From Arizona to Pennsylvania, from Colorado to Connecticut, Democratic candidates for Congress are reading from a stack of different scripts these days.

At the Capitol in Hartford the other morning, State Senator Christopher Murphy denounced the “disastrous prescription drug benefit bill” embraced by his Republican opponent, Representative Nancy L. Johnson.

Jeff Latas, a Democratic candidate in an Arizona race, is talking about the nation’s dangerous reliance on oil imports from the Middle East. Ed Perlmutter, a Colorado Democrat, says he is running against “the arrogance and cronyism” displayed by Washington Republicans.

In this context, the fact that all these Democrats are saying different things is a “problem” because the Democratic leadership in Washington wants to nationalize this race, since that’s what Newt Gingrich and the GOP did in 1994 and, for whatever reason, that’s the model. I don’t know if it will work or not—real political analysts can speak to that—but from a small-d democratic perspective, it doesn’t seem so bad that different (big-d) Democratic candidates are running on different things.

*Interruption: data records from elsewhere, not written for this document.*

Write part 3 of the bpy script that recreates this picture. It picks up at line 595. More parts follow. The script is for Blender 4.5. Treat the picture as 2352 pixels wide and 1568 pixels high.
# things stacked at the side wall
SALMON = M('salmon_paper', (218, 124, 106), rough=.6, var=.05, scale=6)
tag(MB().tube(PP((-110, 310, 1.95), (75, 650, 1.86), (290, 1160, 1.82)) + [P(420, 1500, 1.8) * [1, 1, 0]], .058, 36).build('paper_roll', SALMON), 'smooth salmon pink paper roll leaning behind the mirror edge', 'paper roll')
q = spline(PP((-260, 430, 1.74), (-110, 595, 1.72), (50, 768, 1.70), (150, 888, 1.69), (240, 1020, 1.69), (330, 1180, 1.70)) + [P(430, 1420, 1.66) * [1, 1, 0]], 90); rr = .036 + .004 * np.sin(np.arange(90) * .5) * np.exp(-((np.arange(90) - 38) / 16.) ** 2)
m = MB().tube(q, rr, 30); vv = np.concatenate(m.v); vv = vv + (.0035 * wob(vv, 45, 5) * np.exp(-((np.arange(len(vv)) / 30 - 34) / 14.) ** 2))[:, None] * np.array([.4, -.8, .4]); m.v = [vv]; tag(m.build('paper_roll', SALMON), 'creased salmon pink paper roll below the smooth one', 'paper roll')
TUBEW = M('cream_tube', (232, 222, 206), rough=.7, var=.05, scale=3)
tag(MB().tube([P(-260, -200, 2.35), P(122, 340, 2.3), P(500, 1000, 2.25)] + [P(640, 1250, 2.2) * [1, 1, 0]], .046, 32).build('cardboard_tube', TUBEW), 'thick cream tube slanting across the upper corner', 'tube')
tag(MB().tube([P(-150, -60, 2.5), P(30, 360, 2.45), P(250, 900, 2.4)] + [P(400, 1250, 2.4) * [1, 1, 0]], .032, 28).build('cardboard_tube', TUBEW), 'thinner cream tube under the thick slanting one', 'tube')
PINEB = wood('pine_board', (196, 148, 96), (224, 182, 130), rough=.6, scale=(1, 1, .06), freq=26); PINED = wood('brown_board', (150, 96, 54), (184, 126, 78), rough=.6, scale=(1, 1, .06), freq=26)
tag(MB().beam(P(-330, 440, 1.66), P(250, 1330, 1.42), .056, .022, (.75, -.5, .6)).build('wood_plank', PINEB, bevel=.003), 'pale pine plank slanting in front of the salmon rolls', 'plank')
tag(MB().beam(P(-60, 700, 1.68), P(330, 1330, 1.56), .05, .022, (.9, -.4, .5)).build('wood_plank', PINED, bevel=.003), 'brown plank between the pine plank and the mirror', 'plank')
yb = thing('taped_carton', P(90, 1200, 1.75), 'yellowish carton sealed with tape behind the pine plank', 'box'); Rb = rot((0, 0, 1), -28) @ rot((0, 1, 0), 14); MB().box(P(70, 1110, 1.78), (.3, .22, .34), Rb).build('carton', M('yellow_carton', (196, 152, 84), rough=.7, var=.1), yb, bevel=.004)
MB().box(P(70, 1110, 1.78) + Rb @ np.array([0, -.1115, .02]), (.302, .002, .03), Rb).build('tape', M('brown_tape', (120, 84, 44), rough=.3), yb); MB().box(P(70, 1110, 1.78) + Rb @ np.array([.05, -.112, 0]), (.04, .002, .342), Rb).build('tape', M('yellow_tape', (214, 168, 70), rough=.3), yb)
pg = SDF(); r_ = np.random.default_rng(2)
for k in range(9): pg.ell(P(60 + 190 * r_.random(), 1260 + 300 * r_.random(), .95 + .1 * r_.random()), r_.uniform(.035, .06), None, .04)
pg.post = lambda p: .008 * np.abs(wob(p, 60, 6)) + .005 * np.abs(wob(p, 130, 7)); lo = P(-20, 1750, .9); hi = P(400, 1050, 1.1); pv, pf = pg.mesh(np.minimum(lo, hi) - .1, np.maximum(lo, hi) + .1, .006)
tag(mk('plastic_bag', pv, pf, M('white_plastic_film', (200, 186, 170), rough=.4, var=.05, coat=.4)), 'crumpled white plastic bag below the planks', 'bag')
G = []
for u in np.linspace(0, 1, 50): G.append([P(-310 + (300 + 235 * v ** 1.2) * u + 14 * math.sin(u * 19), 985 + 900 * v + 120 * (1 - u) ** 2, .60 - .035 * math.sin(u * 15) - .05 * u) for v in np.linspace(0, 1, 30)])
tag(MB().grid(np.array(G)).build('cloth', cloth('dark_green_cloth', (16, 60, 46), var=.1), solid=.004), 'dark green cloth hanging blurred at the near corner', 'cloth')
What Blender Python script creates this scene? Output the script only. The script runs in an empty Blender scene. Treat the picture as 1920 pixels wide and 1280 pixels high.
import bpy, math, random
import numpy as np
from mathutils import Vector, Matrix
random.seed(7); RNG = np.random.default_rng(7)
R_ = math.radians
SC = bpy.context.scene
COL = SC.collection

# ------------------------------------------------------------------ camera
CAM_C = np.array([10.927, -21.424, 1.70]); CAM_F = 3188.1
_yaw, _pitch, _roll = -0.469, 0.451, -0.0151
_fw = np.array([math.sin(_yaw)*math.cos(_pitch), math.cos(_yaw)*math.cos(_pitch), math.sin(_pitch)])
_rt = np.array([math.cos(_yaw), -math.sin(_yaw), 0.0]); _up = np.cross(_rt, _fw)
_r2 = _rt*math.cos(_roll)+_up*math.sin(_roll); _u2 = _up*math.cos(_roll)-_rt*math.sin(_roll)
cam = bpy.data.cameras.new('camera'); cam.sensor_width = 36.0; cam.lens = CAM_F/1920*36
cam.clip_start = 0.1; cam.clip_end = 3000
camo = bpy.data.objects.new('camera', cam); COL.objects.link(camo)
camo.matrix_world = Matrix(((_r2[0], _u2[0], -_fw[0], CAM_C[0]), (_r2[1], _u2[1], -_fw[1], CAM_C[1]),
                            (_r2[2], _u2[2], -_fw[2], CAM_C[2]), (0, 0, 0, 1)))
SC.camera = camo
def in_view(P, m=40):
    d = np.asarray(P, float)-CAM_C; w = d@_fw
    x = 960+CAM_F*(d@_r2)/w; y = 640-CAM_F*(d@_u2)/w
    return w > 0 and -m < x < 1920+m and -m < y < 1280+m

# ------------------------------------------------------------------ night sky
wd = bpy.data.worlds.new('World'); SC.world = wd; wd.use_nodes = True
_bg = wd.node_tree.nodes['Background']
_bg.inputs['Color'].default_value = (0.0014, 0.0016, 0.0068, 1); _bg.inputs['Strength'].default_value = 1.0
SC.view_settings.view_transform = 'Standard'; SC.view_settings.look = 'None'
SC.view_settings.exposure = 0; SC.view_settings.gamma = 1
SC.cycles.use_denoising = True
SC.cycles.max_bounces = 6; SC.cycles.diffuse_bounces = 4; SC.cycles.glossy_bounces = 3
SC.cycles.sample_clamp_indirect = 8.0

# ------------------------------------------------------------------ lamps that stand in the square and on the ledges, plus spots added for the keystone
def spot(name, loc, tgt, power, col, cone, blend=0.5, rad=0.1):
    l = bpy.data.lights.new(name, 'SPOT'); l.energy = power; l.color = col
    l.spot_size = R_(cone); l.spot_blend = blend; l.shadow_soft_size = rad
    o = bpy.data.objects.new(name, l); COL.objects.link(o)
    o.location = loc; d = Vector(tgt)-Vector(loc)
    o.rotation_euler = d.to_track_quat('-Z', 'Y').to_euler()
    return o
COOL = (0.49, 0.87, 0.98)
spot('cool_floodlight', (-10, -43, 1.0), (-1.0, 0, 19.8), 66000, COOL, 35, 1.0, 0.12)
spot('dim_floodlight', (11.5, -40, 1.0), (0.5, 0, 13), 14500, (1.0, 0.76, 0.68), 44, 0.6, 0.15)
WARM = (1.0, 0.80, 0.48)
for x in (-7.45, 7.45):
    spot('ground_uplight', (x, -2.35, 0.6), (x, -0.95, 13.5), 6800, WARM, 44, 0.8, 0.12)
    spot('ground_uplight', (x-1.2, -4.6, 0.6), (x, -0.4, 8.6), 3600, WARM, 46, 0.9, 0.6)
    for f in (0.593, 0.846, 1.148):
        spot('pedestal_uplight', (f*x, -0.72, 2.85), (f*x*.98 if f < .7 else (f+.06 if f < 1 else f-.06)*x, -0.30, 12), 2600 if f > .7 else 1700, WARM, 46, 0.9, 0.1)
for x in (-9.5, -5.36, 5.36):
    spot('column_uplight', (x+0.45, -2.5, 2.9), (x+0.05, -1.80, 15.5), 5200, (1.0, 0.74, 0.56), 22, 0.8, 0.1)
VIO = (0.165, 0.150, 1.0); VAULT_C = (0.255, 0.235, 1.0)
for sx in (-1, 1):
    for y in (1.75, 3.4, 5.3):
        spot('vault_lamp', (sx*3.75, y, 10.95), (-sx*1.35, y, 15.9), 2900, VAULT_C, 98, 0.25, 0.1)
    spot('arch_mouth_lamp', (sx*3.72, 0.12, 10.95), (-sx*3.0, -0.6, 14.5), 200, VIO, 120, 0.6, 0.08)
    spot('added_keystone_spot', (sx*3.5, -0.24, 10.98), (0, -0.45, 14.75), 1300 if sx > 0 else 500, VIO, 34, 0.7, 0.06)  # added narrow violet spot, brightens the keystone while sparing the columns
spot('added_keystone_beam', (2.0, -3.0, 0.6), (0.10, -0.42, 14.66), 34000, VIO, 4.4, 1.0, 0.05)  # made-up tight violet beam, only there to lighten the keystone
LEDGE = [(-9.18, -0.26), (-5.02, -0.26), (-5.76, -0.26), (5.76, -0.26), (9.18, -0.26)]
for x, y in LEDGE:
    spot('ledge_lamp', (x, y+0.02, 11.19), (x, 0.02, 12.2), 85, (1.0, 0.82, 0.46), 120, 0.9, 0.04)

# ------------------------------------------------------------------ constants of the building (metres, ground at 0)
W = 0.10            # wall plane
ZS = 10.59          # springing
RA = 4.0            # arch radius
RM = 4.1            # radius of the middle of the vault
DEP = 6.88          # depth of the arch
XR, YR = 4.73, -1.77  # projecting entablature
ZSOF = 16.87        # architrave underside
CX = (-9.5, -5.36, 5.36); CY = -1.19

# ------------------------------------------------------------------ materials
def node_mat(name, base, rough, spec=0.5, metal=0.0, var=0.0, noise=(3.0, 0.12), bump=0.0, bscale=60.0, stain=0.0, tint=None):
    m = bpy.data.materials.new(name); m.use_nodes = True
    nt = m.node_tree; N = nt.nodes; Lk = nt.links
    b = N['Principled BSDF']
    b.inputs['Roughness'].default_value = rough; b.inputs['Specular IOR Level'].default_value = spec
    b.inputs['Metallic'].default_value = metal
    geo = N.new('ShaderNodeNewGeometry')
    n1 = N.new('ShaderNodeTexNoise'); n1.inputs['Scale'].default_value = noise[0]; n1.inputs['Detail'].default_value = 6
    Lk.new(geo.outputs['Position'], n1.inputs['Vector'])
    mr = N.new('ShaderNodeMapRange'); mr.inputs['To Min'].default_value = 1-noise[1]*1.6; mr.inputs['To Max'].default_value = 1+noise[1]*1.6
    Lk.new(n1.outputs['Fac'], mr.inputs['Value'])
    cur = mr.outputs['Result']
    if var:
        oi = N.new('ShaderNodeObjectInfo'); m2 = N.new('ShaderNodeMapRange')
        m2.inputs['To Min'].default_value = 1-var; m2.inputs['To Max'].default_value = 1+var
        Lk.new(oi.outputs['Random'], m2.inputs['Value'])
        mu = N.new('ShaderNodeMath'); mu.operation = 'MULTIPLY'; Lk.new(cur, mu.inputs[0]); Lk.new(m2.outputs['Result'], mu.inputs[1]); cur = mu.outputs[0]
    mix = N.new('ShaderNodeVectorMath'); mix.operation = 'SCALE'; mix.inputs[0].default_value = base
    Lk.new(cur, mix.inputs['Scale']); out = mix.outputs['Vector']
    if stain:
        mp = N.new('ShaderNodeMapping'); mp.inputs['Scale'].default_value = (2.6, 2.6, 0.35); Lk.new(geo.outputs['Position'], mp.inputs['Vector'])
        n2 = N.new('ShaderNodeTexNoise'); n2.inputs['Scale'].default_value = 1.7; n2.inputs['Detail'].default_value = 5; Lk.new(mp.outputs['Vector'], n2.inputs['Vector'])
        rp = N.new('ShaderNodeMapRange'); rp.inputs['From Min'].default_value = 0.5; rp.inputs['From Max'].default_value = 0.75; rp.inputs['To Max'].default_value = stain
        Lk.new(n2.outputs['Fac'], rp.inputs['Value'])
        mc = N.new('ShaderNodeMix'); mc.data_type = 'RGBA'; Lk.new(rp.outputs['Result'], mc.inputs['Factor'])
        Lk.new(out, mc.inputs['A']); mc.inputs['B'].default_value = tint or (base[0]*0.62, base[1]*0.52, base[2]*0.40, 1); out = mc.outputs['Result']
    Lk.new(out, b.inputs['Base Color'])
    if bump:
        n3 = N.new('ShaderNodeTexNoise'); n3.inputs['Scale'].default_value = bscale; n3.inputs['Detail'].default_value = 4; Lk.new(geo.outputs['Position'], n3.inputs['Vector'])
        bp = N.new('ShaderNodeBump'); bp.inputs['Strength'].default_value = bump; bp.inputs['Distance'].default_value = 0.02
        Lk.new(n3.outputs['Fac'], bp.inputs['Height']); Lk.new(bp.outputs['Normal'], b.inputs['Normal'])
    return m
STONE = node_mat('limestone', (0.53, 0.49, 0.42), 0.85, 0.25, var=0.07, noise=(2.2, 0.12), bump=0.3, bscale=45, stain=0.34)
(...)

The House, after all, is set up so that each member of Congress represents a single district. I’d prefer we had something like proportional representation, where people really did vote for national candidates, but that’s just not the case, and under the current system, if people in Connecticut have different concerns from people in Arizona, well, then it seems quite natural for representatives to talk about those local concerns. Maybe Christopher Murphy’s constituents don’t care about “arrogance and cronyism” but care a lot about the prescription drug bill. Shouldn’t they be able to elect someone who pledges to fight for that issue? Same with the war—if people have varying views on when and how the United States should pull out of Iraq, shouldn’t they be allowed to elect a Democratic Congress (if they elect a Democratic Congress) that reflects that disagreement, to some extent? Maybe there are counterarguments here, but the obsession in the media with Democrats having a “unified message” seems a bit bizarre to me.